**Task directions**
Quote every line of the data below as it stands, omitting pictures.

------ Data lines ------

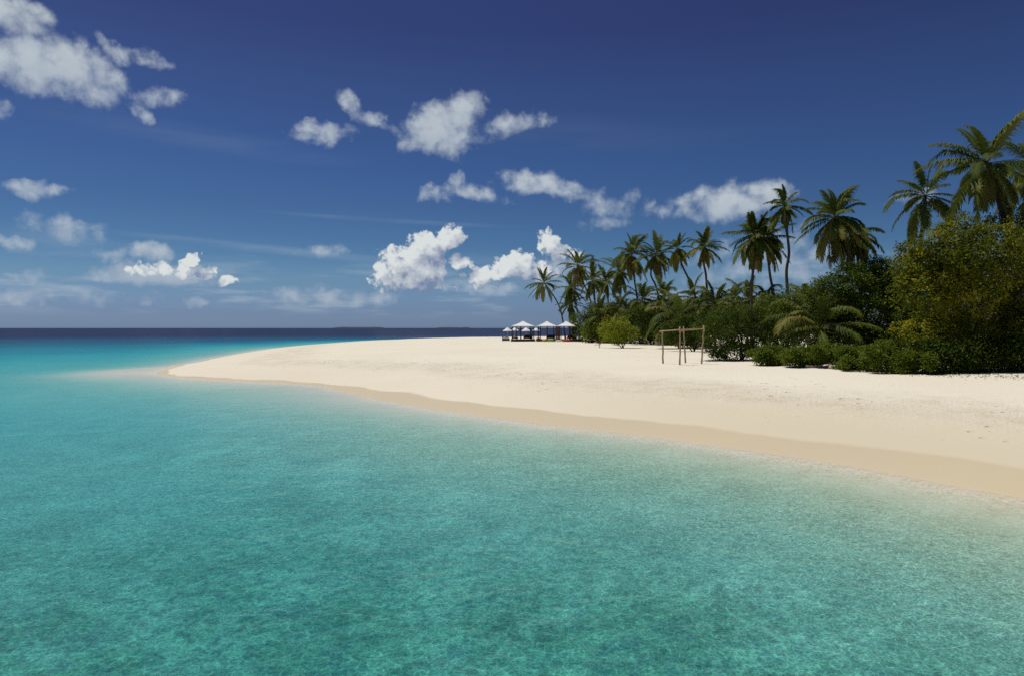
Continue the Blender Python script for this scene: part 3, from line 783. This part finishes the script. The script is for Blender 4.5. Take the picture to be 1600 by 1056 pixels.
# broadleaf trees and shrubs
def goldtone(C, rng):
    n = np.array([mnoise.noise(Vector((c[0] * .55, c[1] * .55, c[2] * .7))) for c in C])
    return n * .5 - .15
leafy('broadleaf_tree', 1510, 38, [(1480, 415, 70, 62, -1.0), (1560, 398, 78, 62, -1.2), (1640, 410, 80, 76, -.5), (1440, 455, 50, 58, -1.2), (1515, 455, 60, 50, -1.6), (1535, 500, 80, 50, .8), (1620, 500, 80, 60, .6), (1440, 520, 44, 34, -2.0), (1500, 520, 46, 30, -1.2), (1500, 368, 45, 34, .5), (1590, 358, 60, 34, 1.0), (1428, 410, 34, 36, .3)],
      4200, 16, .175, M_gold, 61, 'large spreading broadleaf tree with yellowing leaves at the right edge', 'tree', .75, stems=5, spread=.15, tonefn=goldtone)
leafy('broadleaf_tree', 1350, 45, [(1345, 455, 60, 52, 0), (1395, 450, 50, 50, .5), (1300, 470, 45, 45, 0), (1375, 500, 70, 55, -1), (1320, 520, 50, 45, 0), (1410, 515, 45, 50, -1.5), (1365, 430, 35, 30, 0)],
      2900, 16, .165, M_dark, 62, 'dark green broadleaf tree crossed by a slanting palm trunk', 'tree', .8, stems=4, spread=.16, tone_bias=.12)
leafy('broadleaf_tree', 1240, 55, [(1240, 478, 45, 36, 0), (1210, 492, 36, 34, 0), (1275, 482, 34, 34, 0), (1240, 515, 60, 40, 0)], 1400, 15, .18, M_mid, 63,
      'mid green bushy tree below the tall slender palm', 'tree', .8, stems=3, spread=.16)
SG = 'shrubs along the beach edge'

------

**Result of the exercise**
Continue the Blender Python script for this scene: part 3, from line 783. This part finishes the script. The script is for Blender 4.5. Take the picture to be 1600 by 1056 pixels.
# broadleaf trees and shrubs
def goldtone(C, rng):
    n = np.array([mnoise.noise(Vector((c[0] * .55, c[1] * .55, c[2] * .7))) for c in C])
    return n * .5 - .15
leafy('broadleaf_tree', 1510, 38, [(1480, 415, 70, 62, -1.0), (1560, 398, 78, 62, -1.2), (1640, 410, 80, 76, -.5), (1440, 455, 50, 58, -1.2), (1515, 455, 60, 50, -1.6), (1535, 500, 80, 50, .8), (1620, 500, 80, 60, .6), (1440, 520, 44, 34, -2.0), (1500, 520, 46, 30, -1.2), (1500, 368, 45, 34, .5), (1590, 358, 60, 34, 1.0), (1428, 410, 34, 36, .3)],
      4200, 16, .175, M_gold, 61, 'large spreading broadleaf tree with yellowing leaves at the right edge', 'tree', .75, stems=5, spread=.15, tonefn=goldtone)
leafy('broadleaf_tree', 1350, 45, [(1345, 455, 60, 52, 0), (1395, 450, 50, 50, .5), (1300, 470, 45, 45, 0), (1375, 500, 70, 55, -1), (1320, 520, 50, 45, 0), (1410, 515, 45, 50, -1.5), (1365, 430, 35, 30, 0)],
      2900, 16, .165, M_dark, 62, 'dark green broadleaf tree crossed by a slanting palm trunk', 'tree', .8, stems=4, spread=.16, tone_bias=.12)
leafy('broadleaf_tree', 1240, 55, [(1240, 478, 45, 36, 0), (1210, 492, 36, 34, 0), (1275, 482, 34, 34, 0), (1240, 515, 60, 40, 0)], 1400, 15, .18, M_mid, 63,
      'mid green bushy tree below the tall slender palm', 'tree', .8, stems=3, spread=.16)
SG = 'shrubs along the beach edge'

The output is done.